«…E allora penserò che niente ha avuto senso
A parte questo averti amata, amato in così poco tempo;
e che il mondo non vale un tuo sorriso, e nessuna canzone è più grande di un tuo giorno,
e si tenga il resto, me compreso, la viola d’inverno.»
(R. Vecchioni, La viola d’inverno)
Si può rinunciare ai sogni? Può un’esistenza privarsi di questa dimensione? E cosa comporta farlo? Credo sia questo il fondamentale enigma che si nasconde dietro La Ballata delle Sette Pietre: il tentativo di comprendere se sia possibile sacrificare il mondo della creatività, della speranza, del sogno, alla concretezza, alla esattezza di un mondo che preferisce le geometrie, l’assenza di indugi, di esitazioni.
C’è un uomo, il protagonista, che non riesce a riconoscersi in una vita priva di sogni: un imprecisato male attraversa il suo animo e lo divora, rendendolo sempre più straniero al contesto in cui vive, alle abitudini che dovrebbe condividere con gli altri personaggi. Il protagonista è vittima di un disagio, molto contemporaneo, di una solitudine consapevole, conseguenza ad uno straniamento che appare inevitabile ma, allo stesso tempo, quasi avvolgente nella certezza che tristemente lo anima: quella cioè di non poterlo superare, di non potersi privare della sofferenza che ne deriva perché quella sofferenza rappresenta una sorta di catarsi. La purificazione dal tormento del disagio, della perdita, sia essa di qualcuno appartenuto al passato o dell’energia presente per seguire il cammino, è una progressiva descensio ad inferos: nel cammino verso l’assunzione di consapevolezza avviene la purificazione, la liberazione dal legame con il corpo e con la sua prigionia.
Romanzo molto metaforico, ambientato in un ‘apparente’ futuro, che mantiene i tratti fantasy caratteristici della prosa di Antonio Messina ma, rispetto al genere, tratteggia personaggi con una psicologia definita, indagata, sfaccettata. Vale ancora la pena di difendere i sogni, di preservarsi dal considerare l’esistenza come una sorta di banale consuetudine? Davanti a questi interrogativi Messina delinea figure femminili affascinanti che trainano le fila della vicenda: forti, determinate e determinanti, quasi in aperta conflittualità con uomini tormentati, soli, vulnerabili.
Al centro, concettualmente e a rappresentare una sorta di crocevia, l’amore: perduto, desiderato, vissuto –soprattutto-, forse perfino sublimato, tanto da esserne divorati, perfino in absentia.

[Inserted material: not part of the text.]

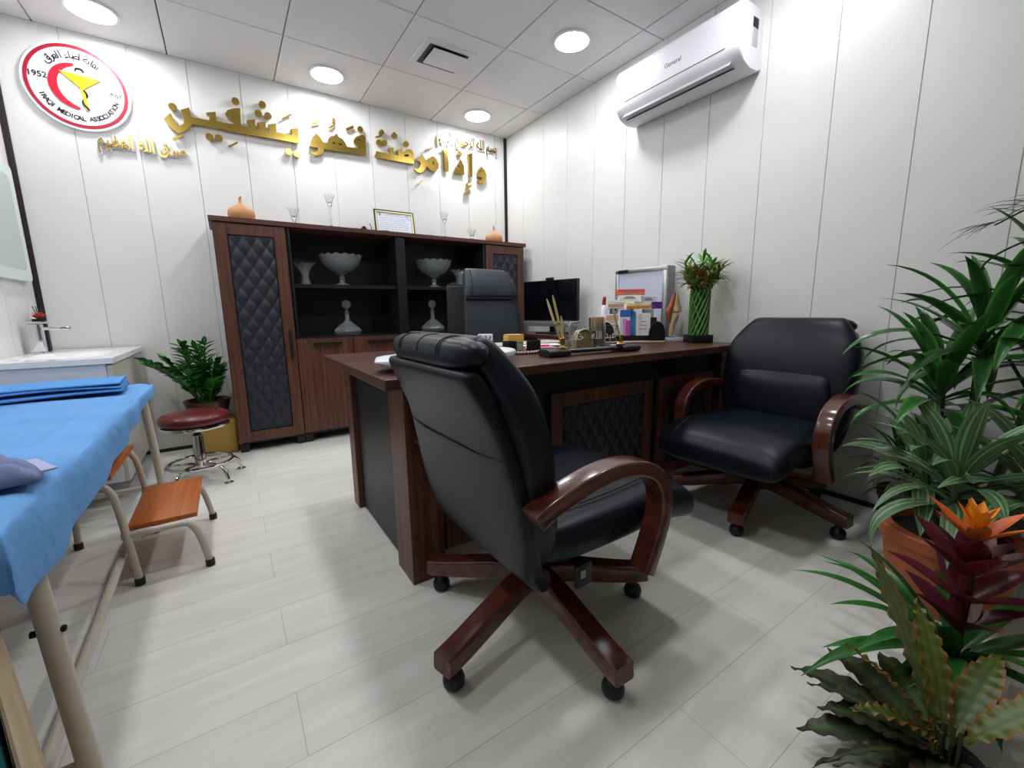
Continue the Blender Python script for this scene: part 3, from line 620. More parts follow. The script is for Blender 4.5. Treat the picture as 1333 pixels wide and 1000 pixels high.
def chair_base(t, r=.34):
    mb = MB(); mb.lathe([(.001, .10), (.034, .10), (.036, .2), (.03, .205), (.022, .21), (.022, .30), (.001, .30)], 24); mb.build('column', M_black, t)
    mb = MB(); mb.box(.02, 0, .29, .26, .17, .05, .012); mb.tube([(.02, -.08, .29), (.02, -.186, .26)], .006, 8); mb.build('tilt_mechanism', M_black, t)
    mb = MB(); mb.box(.02, -.19, .232, .06, .012, .07, .006); mb.box(.015, -.1965, .236, .018, .0015, .022, mi=1); mb.build('lever_plate', [M_black, mat('pale_green_mark', '#93a38f', .5)], t)
    for k in range(5):
        a = (51+72*k)*D2R
        L = [[(q, p_) for p_, q in rrect(w_, h_, .012)] for w_, h_ in ()]
        mb = MB(); mb.at(rz=a); P = [(.015, 0, .145), (.10, 0, .140), (.2, 0, .118), (.3, 0, .096), (.365, 0, .086), (.375, 0, .085)]
        prof_ = rrect(.031, .026, .009)
        mb.sweep(P, prof_, (0, 1, 0), sm=3, scale=(1.25, .9)); lg = mb.build('star_leg', M_mahog, t, sharp=40)
        mb = MB(); mb.lathe([(.001, 0), (.018, 0), (.027, .008), (.029, .022), (.024, .036), (.014, .044), (.01, .065), (.001, .065)], 20, c=(r*math.cos(a), r*math.sin(a), .001)); mb.build('caster', M_black, lg)
ARM = [(-.235, .515), (-.20, .532), (-.13, .552), (-.055, .567), (.02, .570), (.095, .556), (.154, .522), (.185, .465), (.184, .40), (.158, .33), (.125, .262)]
def arms(t, dy=.30, dz=0, kx=1):
    for s_ in (-1, 1):
        mb = MB(); mb.sweep([(x*kx, s_*dy, z+dz) for x, z in ARM], rrect(.031, .020, .008), (0, 1, 0), sm=4); mb.build('armrest', M_mahog, t, sharp=40)
def seat(t, dz=0):
    mb = MB(); L = []
    T = [(-.165, .385, .20, .02), (-.155, .385, .235, .05), (-.08, .38, .255, .062), (.1, .38, .262, .066), (.25, .385, .265, .068), (.33, .374, .266, .068), (.40, .354, .264, .060), (.435, .338, .25, .042), (.446, .33, .23, .014)]
    for x, zc, hw, hz in [(v[0], v[1], v[2], v[3]) for v in smooth_table(T, 4)]:
        L.append([(x, a, zc+b+dz) for a, b in superloop(0, 0, hw, hz, 40, .5)])
    mb.loft(L); o = mb.build('seat', M_leather, t, sharp=60)
    for s_ in (-1, 1): mb = MB(); mb.tube([(-.1, s_*.19, .4425+dz), (.1, s_*.195, .447+dz), (.25, s_*.195, .4545+dz), (.33, s_*.19, .438+dz), (.40, s_*.185, .413+dz), (.438, s_*.18, .36+dz)], .0022, 6, sm=4); mb.build('seam', M_seam, o); return o
def guest_chair(label, loc, rz):
    t = thing('guest_armchair', label, 'chair', loc, rz, 'black leather guest armchairs')
    chair_base(t); arms(t); seat(t)
    rows = [(-.15, .335, .21, .02), (-.16, .36, .245, .045), (-.175, .45, .275, .055), (-.185, .56, .285, .055), (-.205, .68, .287, .055), (-.23, .77, .278, .054), (-.255, .835, .245, .05), (-.275, .885, .212, .04), (-.283, .908, .195, .026), (-.285, .918, .18, .008)]
    mb = MB(); pad(mb, rows); b_ = mb.build('backrest', M_leather, t, sharp=60)
    # lumbar cushion and front seams
    mb = MB(); pad(mb, [(-.125, .40, .17, .01), (-.125, .44, .205, .03), (-.135, .52, .212, .034), (-.146, .60, .205, .03), (-.156, .645, .185, .012)], e=.5); mb.build('lumbar_cushion', M_leather, b_, sharp=60)
    for s_ in (-1, 1): mb = MB(); mb.tube([(-.152, s_*.185, .655), (-.176, s_*.19, .74), (-.203, s_*.16, .83), (-.232, s_*.115, .885), (-.272, s_*.105, .918)], .002, 6, sm=4); mb.build('seam', M_seam, b_)
    mb = MB(); mb.tube([(-.150, -.18, .652), (-.149, 0, .655), (-.150, .18, .652)], .0022, 6, sm=4)
    mb.build('seam', M_seam, b_)
    # rear shell
    rows2 = [(-.05, .225, .13, .008), (-.085, .235, .175, .02), (-.135, .27, .215, .022), (-.185, .34, .252, .024), (-.213, .45, .272, .026), (-.232, .56, .272, .026), (-.258, .68, .257, .026), (-.288, .76, .248, .026), (-.315, .815, .236, .024), (-.33, .838, .226, .018), (-.333, .846, .21, .006)]
    mb = MB(); pad(mb, rows2, e=.3); s2 = mb.build('rear_shell', M_leather, t, sharp=50)
    mb = MB(); mb.tube([(-.272, -.243, .64), (-.2745, -.15, .628), (-.2745, 0, .626), (-.2745, .15, .628), (-.272, .243, .64)], .0022, 6, sm=4)
    mb.build('seam', M_seam, s2)
    # top roll with stitched bands
    mb = MB(); L = []
    for y in [-.226+.452*i/24 for i in range(25)]:
        k = min(1, (1-abs(y/.2285)**6)) ** .5 + .001
        L.append([(-.300+a*k, y, .876+b*k) for a, b in superloop(0, 0, .047, .041, 20, .8)])
    mb.loft(L); tr = mb.build('top_roll', M_leather, t, sharp=60)
    for y in (-.118, -.106, 0, .106, .118): mb = MB(); mb.tube([(-.300+q[0], y, .876+q[1]) for q in superloop(0, 0, .0475, .0415, 40, .8)[:21]], .0009, 5); mb.build('seam', M_seam, tr)
    done = set()
    for o in (b_, s2, tr):
        for q in [o]+list(o.children):
            if q.data.name in done: continue
            done.add(q.data.name)
            for v in q.data.vertices:
                if v.co.z > .55: v.co.z = .55+(v.co.z-.55)*.925
    return t
c1 = guest_chair('black leather armchair nearest the camera, seen from behind, in front of the desk', (-1.735, -2.775, 0), 1*D2R)
c2 = dup(c1, (-.425, -2.79, 0), 182*D2R, 'black leather armchair facing the room with its back to the right wall')
for o in c2.children:
    if o.name.startswith('star_leg'): o.rotation_euler = (0, 0, (195-182-51)*D2R)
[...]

Ogni Pietra rappresenta un periodo temporale, una decina d’anni circa, e l’idea di Ballata altro non è se non l’astrazione della danza dell’esistenza: il valzer dei giorni, delle stagioni, in un luogo sconosciuto perché prospetticamente lontano, ma talmente ‘noto’ in ciò che racconta da sembrare attualissimo.
L’inverno del protagonista è la conseguenza della mancanza di passione: passione alla vita, alle sue ragioni, alla ricerca di nuovi stimoli, di un’evoluzione; e dove la passione si abbandona alla sofferenza si fa strada il ricordo, il passato, che uccide il presente e impedisce la primavera.
Quasi in sottofondo, come una musica appena accennata, come un bozzetto a matita, c’è una scelta difficile e inevitabile insieme: la soluzione, lo scioglimento, il Destino che si compie o, forse semplicemente, la presa di coraggio. Perché il coraggio somiglia ad un sacco colmo di oggetti che portiamo in luoghi diversi, sentendo di volerlo fare ma non sapendo mai bene cosa questo possa rappresentare da quel giorno in poi.
L’arte di Messina è questa: costringerti, con naturalezza, a prendere il tuo sacco e a percorrere un tratto di strada con la curiosità di scoprire quante cose ancora esso possa contenere e raccontarti.